In the studio, two of the three groups were working, though in a subdued fashion, while the third group sat and comforted a friend, a colleague, a-whatever-we-have-become-to each-other, who lay crying on the floor. She had felt something ‘go’ in her back and everything in there felt wrong. Perhaps she’d not be able to carry on. Perhaps she’d not be able to become the sort of performer she wanted to become. Perhaps her dreams would simply slip away from her.

When the back feels ‘wrong’ everything feels ‘wrong’.

The ensemble worked on. I sat and talked with her, trying to see through her panic to the reality of the injury itself.
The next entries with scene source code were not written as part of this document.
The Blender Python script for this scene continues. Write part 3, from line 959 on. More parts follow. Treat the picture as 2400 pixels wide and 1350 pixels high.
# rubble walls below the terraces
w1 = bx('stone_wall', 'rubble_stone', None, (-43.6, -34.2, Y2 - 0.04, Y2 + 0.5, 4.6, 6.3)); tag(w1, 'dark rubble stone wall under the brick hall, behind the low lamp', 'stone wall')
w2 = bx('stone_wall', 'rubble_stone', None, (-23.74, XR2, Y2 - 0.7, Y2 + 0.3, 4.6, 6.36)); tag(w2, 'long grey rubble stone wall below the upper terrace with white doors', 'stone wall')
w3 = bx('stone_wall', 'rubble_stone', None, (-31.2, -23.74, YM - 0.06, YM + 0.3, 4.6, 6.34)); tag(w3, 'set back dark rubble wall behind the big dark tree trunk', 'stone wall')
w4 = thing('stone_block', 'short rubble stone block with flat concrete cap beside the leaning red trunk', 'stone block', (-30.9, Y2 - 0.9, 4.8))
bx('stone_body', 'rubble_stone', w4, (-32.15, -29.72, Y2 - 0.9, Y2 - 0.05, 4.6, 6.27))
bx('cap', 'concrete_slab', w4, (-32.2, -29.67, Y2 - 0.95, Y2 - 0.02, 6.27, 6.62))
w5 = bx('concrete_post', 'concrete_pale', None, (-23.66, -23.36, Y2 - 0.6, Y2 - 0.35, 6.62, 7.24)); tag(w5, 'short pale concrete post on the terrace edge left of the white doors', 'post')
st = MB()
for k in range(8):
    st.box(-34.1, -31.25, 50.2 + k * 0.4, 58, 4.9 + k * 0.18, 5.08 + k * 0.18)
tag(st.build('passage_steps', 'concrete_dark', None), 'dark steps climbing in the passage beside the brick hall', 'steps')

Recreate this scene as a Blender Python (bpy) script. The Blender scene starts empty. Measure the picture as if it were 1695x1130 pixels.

She lay still and breathed deeply. Then we left the studio and walked gently while she talked to me of what she experienced in her back. Gradually the panic receeded and the back proved not so bad.

Inside the studio, the ensemble faced a choice – to work on or to stop for the day. They sang a song together and worked on. In that decision lay one of the tough strengths of ensemble – for though it my appear uncaring and unsympathetic to work on while a colleague is in distress, it was the best decision. The shaken ensemble members refocussed on a creative and complex task. The injured individual could focus on herself, taking all the time she needed without feeling that she was obstructing others or impeding the progress of the work.

She rested, relaxed, shared supper with us, bathed, slept and woke with a back that was clearly not right, but nor was it so terribly wrong. She’ll monitor herself for a day or two and we’ll do whatever she needs. But the ensemble carried on working. It worked in the studio when she was in crisis. It worked at dinner when we ate together and laughed. It was there when she woke this morning, and, during a beautiful and gentle morning’s work, it was there to absorb, support and offer her the chance to work at the level she today felt able to. At the moment of possible crisis the ensemble had a choice –  survive or fail. It is in the interests of the broken individual that the ensemble survives so that it will be there to offer her the support she needs.

I feel a terrible weight of responsibility, of course. If I did not set up environments where people are tested and push themselves to their limits, there would be no chance of people hurting themselves, of breaking down. Yet if those environments are not there, how are we ever to grow?

This is a central paradox – and it is the risk we take, as artists, all the time. We pursue dreams of individual and collective excellence. To achieve those dreams – of excellence and transcendence – we test the fabrics of our bodies. minds and souls. And in that testing is the possibility that we break the very tools we rely on to achieve our dreams. Sometimes we experience a little ‘crack’ and it is as if we have lost our place in the universe.